Ru Kim
Tax Returns 분청사기상감인화문붕명둔접
2020
A statement by the artist
Tax Returns 분청사기상감인화문붕명둔접 traces two parallel historical fragments of the Joseon Dynasty. In the 15th century, an innovative method of tax payment invented by King Sejong requested local artisans to pay their taxes in the form of dishware addressed to the royal palace in the form of “In-Kind Tribute Taxes”. To prevent theft, they were marked with the specific government branches they were to be used in.
Around the same time, it is documented that homosexual court ladies would tattoo each others’ buttocks with the letter 朋. In the Veritable Records of the Joseon Dynasty, it is also documented that King Sejong would order harsh punishments unto these same lesbian lovers. The video goes on to retrace the etymology of the letter 朋 which has now come to signify “friend”.

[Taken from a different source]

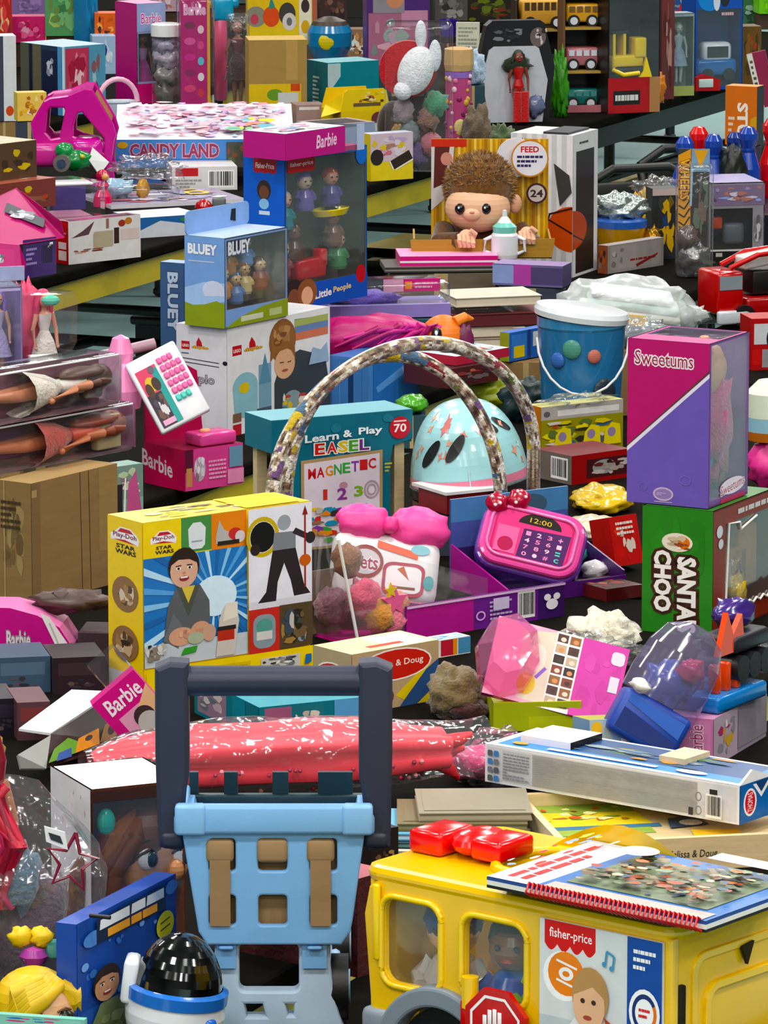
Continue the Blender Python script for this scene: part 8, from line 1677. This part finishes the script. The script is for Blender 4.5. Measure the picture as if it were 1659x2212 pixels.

This work was produced in the ceramic residency of the Clayarch Gimhae Museum, a public institution, with materials that were provided to the artists. The video was presented in installation with dishes in ceramic molded from the form of the artists’ buttocks and inscribed with the letter 朋, and presented to the visitors to take if they so desired. This was a performative gesture of returning to the local citizens their tax money in material form.
Ru Kim
Ru Kim (b. 1995, Hamburg) is an artist leading a research-based studio practice that questions the use of art in resisting normalized and embodied sexist and racist violence generated by patriarchal, imperial and colonial ideologies of domination. Employing various media such as video, photography, sound, performance, installation and text, they seek to develop forms that challenge binaries and fixed identities. Moving through different languages and nourished by hydro-, Black, queer feminist theories, Ru Kim’s work leads a deconstructivist analysis of oppressive, racist and colonial representations.